Kouchner served as health minister in the Mitterrand government, was the United Nations administer in Kosovo. He is also the founder of Nobel Prize-winning organizations Doctors Without Borders and Doctors of the World.

While Kouchner is a socialist, and was closely affiliated with Socialist Party candidate Segolene Royal in her bid against Sarkozy for the presidency, his background in the political and humanitarian spheres was enough to propel him to the top spot at the Quai d'Orsay, officials said Thursday.

"Even though he spoke out against him [Sarkozy] while he was with Segolene [Royal], it was election time, they were in the trenches, and what was said was not that bad anyway.
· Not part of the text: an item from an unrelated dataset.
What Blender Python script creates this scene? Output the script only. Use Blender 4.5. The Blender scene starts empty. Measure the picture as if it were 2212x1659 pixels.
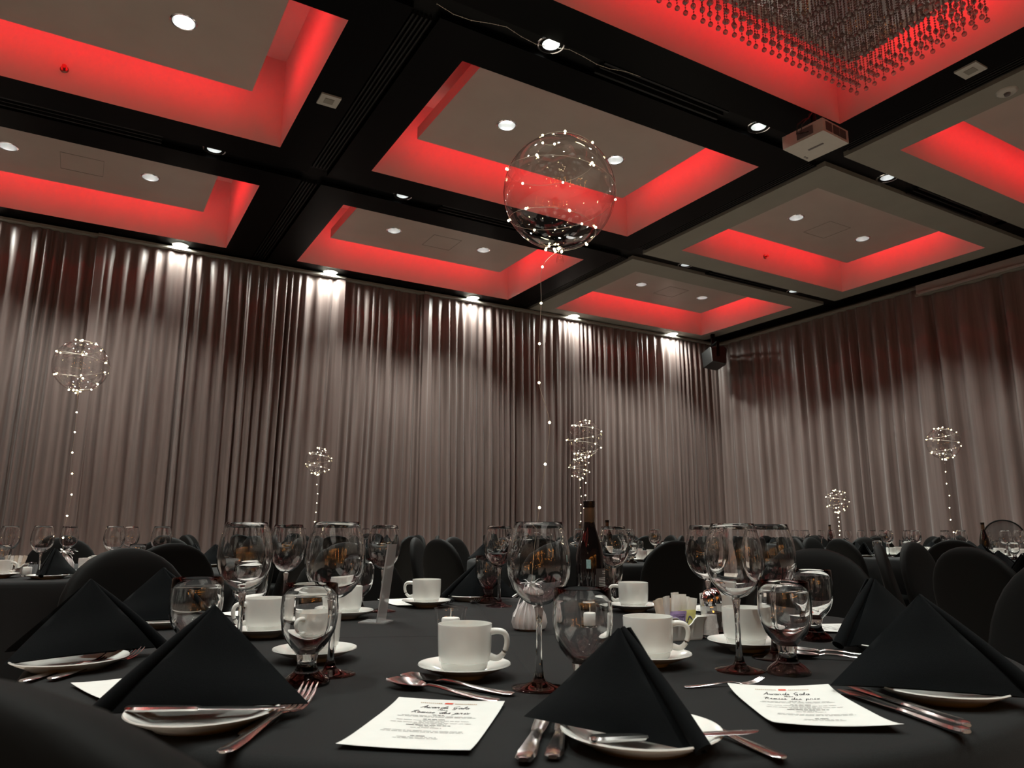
import bpy, bmesh, math, random
from math import sin, cos, pi, radians, sqrt, atan2
from mathutils import Vector, Matrix

random.seed(7)
S = bpy.context.scene
COL = S.collection
# ------------------------------------------------------------------ camera
CAM = Vector((0, 0, 0.97))
YAW, PITCH, ROLL = radians(30.29366), radians(11.29505), radians(0.209578)
fw = Vector((sin(YAW) * cos(PITCH), cos(YAW) * cos(PITCH), sin(PITCH)))
rt0 = Vector((cos(YAW), -sin(YAW), 0)); up0 = rt0.cross(fw)
rt = cos(ROLL) * rt0 + sin(ROLL) * up0
up = -sin(ROLL) * rt0 + cos(ROLL) * up0
cd = bpy.data.cameras.new('camera'); cam = bpy.data.objects.new('camera', cd); COL.objects.link(cam)
m3 = Matrix((rt, up, -fw)).transposed()
cam.matrix_world = Matrix.Translation(CAM) @ m3.to_4x4()
cd.sensor_width = 36.0; cd.sensor_fit = 'HORIZONTAL'; cd.lens = 36.0 * 1581.28 / 2212
cd.clip_start = 0.05; cd.clip_end = 100
cd.dof.use_dof = True; cd.dof.focus_distance = 2.0; cd.dof.aperture_fstop = 13.0
S.camera = cam
# ------------------------------------------------------------------ world, exposure
w = bpy.data.worlds.new('world'); S.world = w; w.use_nodes = True
w.node_tree.nodes['Background'].inputs[0].default_value = (0.9, 0.85, 0.8, 1)
w.node_tree.nodes['Background'].inputs[1].default_value = 0.0
S.view_settings.view_transform = 'Standard'; S.view_settings.look = 'None'
S.view_settings.exposure = 0.0; S.view_settings.gamma = 1.0; S.view_settings.use_curve_mapping = False
try:
    S.cycles.use_adaptive_sampling = True; S.cycles.adaptive_threshold = 0.09
    S.cycles.max_bounces = 12; S.cycles.transmission_bounces = 12; S.cycles.transparent_max_bounces = 16
    S.cycles.diffuse_bounces = 2; S.cycles.glossy_bounces = 3; S.cycles.light_sampling_threshold = 0.03
    S.cycles.caustics_refractive = False; S.cycles.caustics_reflective = False
    S.cycles.sample_clamp_indirect = 40.0; S.cycles.sample_clamp_direct = 0
except Exception:
    pass
# light levels (watts) of the lamps the room has
W_PANEL, W_BEAM, W_WASH, W_COVE = 152.0, 98.0, 80.0, 7.6
COOL = (0.95, 1.0, 0.92); REDL = (1.0, 0.012, 0.018)

# ------------------------------------------------------------------ helpers
def smooth_path(line, q=4, rad=None):
    out = []; rr = []
    L = [Vector(p) for p in line]
    for i in range(len(L) - 1):
        p0, p1, p2, p3 = L[max(i-1, 0)], L[i], L[i+1], L[min(i+2, len(L)-1)]
        for k in range(q):
            s = k / q; out.append(.5 * ((2*p1) + (p2-p0)*s + (2*p0-5*p1+4*p2-p3)*s*s + (3*p1-p0-3*p2+p3)*s**3))
            if rad: rr.append(rad[i] * (1 - s) + rad[i+1] * s)
    out.append(L[-1])
    if rad: rr.append(rad[-1]); return out, rr
    return out
class MB:
    def __init__(s): s.v = []; s.f = []
    def add(s, vs, fs):
        n = len(s.v); s.v += [tuple(p) for p in vs]; s.f += [tuple(i + n for i in q) for q in fs]; return s
    def box(s, x0, x1, y0, y1, z0, z1):
        return s.add([(x0,y0,z0),(x1,y0,z0),(x1,y1,z0),(x0,y1,z0),(x0,y0,z1),(x1,y0,z1),(x1,y1,z1),(x0,y1,z1)],
                     [(0,3,2,1),(4,5,6,7),(0,1,5,4),(1,2,6,5),(2,3,7,6),(3,0,4,7)])
    def lathe(s, prof, n=32, c=(0, 0), close=False):
        vs = []; fs = []; m = len(prof)
        for (r, z) in prof:
            for k in range(n):
                a = 2 * pi * k / n; vs.append((c[0] + r * cos(a), c[1] + r * sin(a), z))
        for i in range(m - 1 + (1 if close else 0)):
            j = (i + 1) % m
            for k in range(n):
                l = (k + 1) % n; fs.append((i*n+k, i*n+l, j*n+l, j*n+k))
        return s.add(vs, fs)
    def rings(s, rings, cap=True):
        n = len(rings[0]); vs = [p for r in rings for p in r]; fs = []
        for i in range(len(rings) - 1):
            for k in range(n):
                l = (k + 1) % n; fs.append((i*n+k, i*n+l, (i+1)*n+l, (i+1)*n+k))
        if cap:
            fs.append(tuple(range(n - 1, -1, -1))); b = (len(rings) - 1) * n; fs.append(tuple(b + k for k in range(n)))
        return s.add(vs, fs)
    def tube(s, pts, r, n=6, cap=True):
        rs = []; pts = [Vector(p) for p in pts]
        for i, p in enumerate(pts):
            t = (pts[min(i+1, len(pts)-1)] - pts[max(i-1, 0)])
            t = t.normalized() if t.length > 1e-9 else Vector((0, 0, 1))
            a = Vector((0, 0, 1)) if abs(t.z) < .9 else Vector((1, 0, 0))
            u = t.cross(a).normalized(); v = t.cross(u)
            rr = r[i] if isinstance(r, (list, tuple)) else r
            rs.append([p + rr * (cos(2*pi*k/n) * u + sin(2*pi*k/n) * v) for k in range(n)])
        return s.rings(rs, cap)
    def grid(s, nu, nv, fn, wrap=False):
        vs = [fn(i / nu, j / nv) for j in range(nv + 1) for i in range(nu + (0 if wrap else 1))]
        m = nu if wrap else nu + 1; fs = []
        for j in range(nv):
            for i in range(nu):
                k = (i + 1) % m; fs.append((j*m+i, j*m+k, (j+1)*m+k, (j+1)*m+i))
        return s.add(vs, fs)
    def ball(s, c, r, n=8, m=6):
        pr = [(max(1e-4, r * sin(pi * i / m)), c[2] - r * cos(pi * i / m)) for i in range(m + 1)]
        return s.lathe(pr, n, (c[0], c[1]))
    def mesh(s, name, mat, smooth=True):
        me = bpy.data.meshes.new(name); me.from_pydata(s.v, [], s.f); me.update()
        bm = bmesh.new(); bm.from_mesh(me)
        bmesh.ops.remove_doubles(bm, verts=bm.verts, dist=1e-6)
        bmesh.ops.recalc_face_normals(bm, faces=bm.faces)
        bm.to_mesh(me); bm.free()
        if mat is not None: me.materials.append(mat)
        if smooth:
            me.polygons.foreach_set('use_smooth', [True] * len(me.polygons))
            try: me.set_sharp_from_angle(angle=radians(smooth if smooth is not True else 42))
            except Exception: pass
        me.update(); return me

def ob(name, me, parent=None, loc=(0, 0, 0), rz=0.0, scale=None):
    o = bpy.data.objects.new(name, me); COL.objects.link(o)
    o.location = loc; o.rotation_euler = (0, 0, rz)
    if scale: o.scale = scale if not isinstance(scale, (int, float)) else (scale,) * 3
    if parent is not None: o.parent = parent
    return o
def part(name, mb, mat, parent, smooth=True, **k): return ob(name, mb.mesh(name, mat, smooth), parent, **k)
def tag(o, label=None, cat=None, group=None, kind=None):
    if label: o['label'] = label
    if cat: o['category'] = cat
    if group: o['group'] = group
    if kind: o['kind'] = kind
    return o
def thing(name, label, cat, loc=(0, 0, 0), rz=0.0, group=None):
    return tag(ob(name, None, None, loc, rz), label, cat, group)
def struct(name, mb, mat, parent=None, smooth=False, label=None):
    o = part(name, mb, mat, parent, smooth)
    if parent is None: o['kind'] = 'structure'
    if label: o['label'] = label
    return o
def copy_tree(o, parent=None):
    c = o.copy(); COL.objects.link(c); c.parent = parent
    for ch in o.children: copy_tree(ch, c)
    return c
def place(o, loc, rz, label, group=None, rx=0.0, ry=0.0):
    o.location = loc; o.rotation_euler = (rx, ry, rz); o['label'] = label
    if group: o['group'] = group
    return o
def px(p):
    d = Vector(p) - CAM; z = d.dot(fw)
    return (1106 + 1581.28 * d.dot(rt) / z, 829.5 - 1581.28 * d.dot(up) / z, z)

# ------------------------------------------------------------------ materials
def mat(name, base, rough=0.5, metal=0.0, spec=0.5, noise=0.0, nscale=40, bump=0.0, bscale=200, sheen=0.0, emit=None, estr=0.0, coat=0.0, trans=0.0, ior=1.5):
    m = bpy.data.materials.new(name); m.use_nodes = True; nt = m.node_tree; b = nt.nodes['Principled BSDF']
    b.inputs['Base Color'].default_value = (*base, 1); b.inputs['Roughness'].default_value = rough
    b.inputs['Metallic'].default_value = metal; b.inputs['Specular IOR Level'].default_value = spec
    b.inputs['Sheen Weight'].default_value = sheen; b.inputs['Coat Weight'].default_value = coat
    b.inputs['Transmission Weight'].default_value = trans; b.inputs['IOR'].default_value = ior
    if emit: b.inputs['Emission Color'].default_value = (*emit, 1); b.inputs['Emission Strength'].default_value = estr
    if noise or bump:
        tc = nt.nodes.new('ShaderNodeTexCoord')
    if noise:
        n = nt.nodes.new('ShaderNodeTexNoise'); n.inputs['Scale'].default_value = nscale; n.inputs['Detail'].default_value = 4
        nt.links.new(tc.outputs['Object'], n.inputs['Vector'])
        r = nt.nodes.new('ShaderNodeValToRGB')
        r.color_ramp.elements[0].position = .3; r.color_ramp.elements[1].position = .7
        r.color_ramp.elements[0].color = (*[c * (1 - noise) for c in base], 1); r.color_ramp.elements[1].color = (*[min(1, c * (1 + noise)) for c in base], 1)
        nt.links.new(n.outputs['Fac'], r.inputs['Fac']); nt.links.new(r.outputs['Color'], b.inputs['Base Color'])
    if bump:
        n2 = nt.nodes.new('ShaderNodeTexNoise'); n2.inputs['Scale'].default_value = bscale; n2.inputs['Detail'].default_value = 3
        nt.links.new(tc.outputs['Object'], n2.inputs['Vector'])
        bp = nt.nodes.new('ShaderNodeBump'); bp.inputs['Strength'].default_value = bump; bp.inputs['Distance'].default_value = 0.002
        nt.links.new(n2.outputs['Fac'], bp.inputs['Height']); nt.links.new(bp.outputs['Normal'], b.inputs['Normal'])
    return m
def thin_glass(name, ior=1.7, tint=(1, 1, 1)):
    m = bpy.data.materials.new(name); m.use_nodes = True; nt = m.node_tree; nt.nodes.clear()
    o = nt.nodes.new('ShaderNodeOutputMaterial'); mx = nt.nodes.new('ShaderNodeMixShader')
    t = nt.nodes.new('ShaderNodeBsdfTransparent'); t.inputs[0].default_value = (*tint, 1)
    g = nt.nodes.new('ShaderNodeBsdfGlossy'); g.inputs['Roughness'].default_value = 0.0
    fr = nt.nodes.new('ShaderNodeFresnel'); fr.inputs['IOR'].default_value = ior
    geo = nt.nodes.new('ShaderNodeNewGeometry')
    # a thin pane reflects alike from both sides: undo the inside-out index on back faces
    mi = nt.nodes.new('ShaderNodeMix'); mi.data_type = 'FLOAT'
    mi.inputs[2].default_value = ior; mi.inputs[3].default_value = 1.0 / ior
    nt.links.new(geo.outputs['Backfacing'], mi.inputs[0]); nt.links.new(mi.outputs[0], fr.inputs['IOR'])
    nt.links.new(fr.outputs[0], mx.inputs[0]); nt.links.new(t.outputs[0], mx.inputs[1]); nt.links.new(g.outputs[0], mx.inputs[2])
    nt.links.new(mx.outputs[0], o.inputs[0]); return m
def emitter(name, colr, st):
    m = bpy.data.materials.new(name); m.use_nodes = True; nt = m.node_tree; nt.nodes.clear()
    o = nt.nodes.new('ShaderNodeOutputMaterial'); e = nt.nodes.new('ShaderNodeEmission')
    e.inputs[0].default_value = (*colr, 1); e.inputs[1].default_value = st; nt.links.new(e.outputs[0], o.inputs[0]); return m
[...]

It showed his willingness to do what is necessary to properly lead," a Sarkozy official told The Jerusalem Post.

A Quai d'Orsay spokesman told the Post there were still no official decisions as to who would be occupying which cabinet positions, but one official said that whoever takes over the foreign ministry "has to take the president's line."

The official also said it was not known why Vedrine's nomination fell through, but that Kouchner would be a more "comfortable" choice, dovetailing with Sarkozy's commitment to human rights.

According to a report in Le Monde, Kouchner was far more compatible with the humanitarian stance that the president took during the campaign, a matter where Vedrine is seen as "hostile."

"I don't know if they did not see eye to eye on some issues, but from now until the announcement [of the foreign minister], everyone is still a candidate," the official said.

While the prospect of Kouchner's appointment has been well received in the international community, back in France, some like Socialist Party leader Francois Hollande believe that the inclusion of Kouchner in a "Rightist" government is not in France's best interest, and that Kouchner would be a prisoner of Sarkozy's "right-wing policies."

"It will be a government of the Right that will conduct policies of the Right, with a president of the Right. One needs to have coherence and constancy. The rest is a matter for one's conscience," Hollande said.

The socialists have also accused Sarkozy of trying to undermine the Left by co-opting its members.

"He [Kouchner] is just and fair. He does not, and will not favor one over the other. I think Sarkozy is making the right decision," Sylvain Semhoun, the representative of Sarkozy's Union for Popular Movement (UMP), told the Post.

"Israel got lucky [with Kouchner]. Israelis should thank God it's him and not Vedrine," he said.

Kouchner, who was born to a Jewish father and a Protestant mother, is close to right-wing Jewish MP Pierre Lellouche, who advises Sarkozy on international issues. And Kouchner received an honorary degree from Ben-Gurion University in Beersheba at the height of the second intifada.

"He intervened on behalf of the Palestinians in Jordan [during 1970's Black September], so they are familiar with him. The Lebanese know him well, too, from his work with them, and both [peoples] are well disposed toward him. The confidence they have in him is an asset," a UMP official said.

Kouchner's reputation would allow him to "do things that no one else could" regarding kidnapped soldiers Eldad Regev and Ehud Goldwasser in Lebanon, and Gilad Schalit in Gaza, the official told the Post.

Israeli officials hope mediating for the release of the kidnapped soldiers will not be the end of France's positive moves under Sarkozy.

Likud chairman Binyamin Netanyahu has said that with the coming to power of his friend Sarkozy, he expects French Middle East policy "will no longer be characterized by reflective anti-Israelism."

The UMP official said he believed Bernard Kouchner could help defuse the Iranian nuclear threat.

Kouchner at the diplomatic helm, coupled with the new American-style National Security Adviser Jean-David Levitte - former French ambassador to Washington - Sarkozy is making good on his pledge of support to his American friends.

Kouchner and Levitte broke ranks with the French government in 2003, refusing to oppose the invasion of Iraq. Kouchner published an article in Le Monde arguing the positives in toppling Saddam Hussein. He has also been outspoken on the handling of the Chechen situation on the part of the Russians.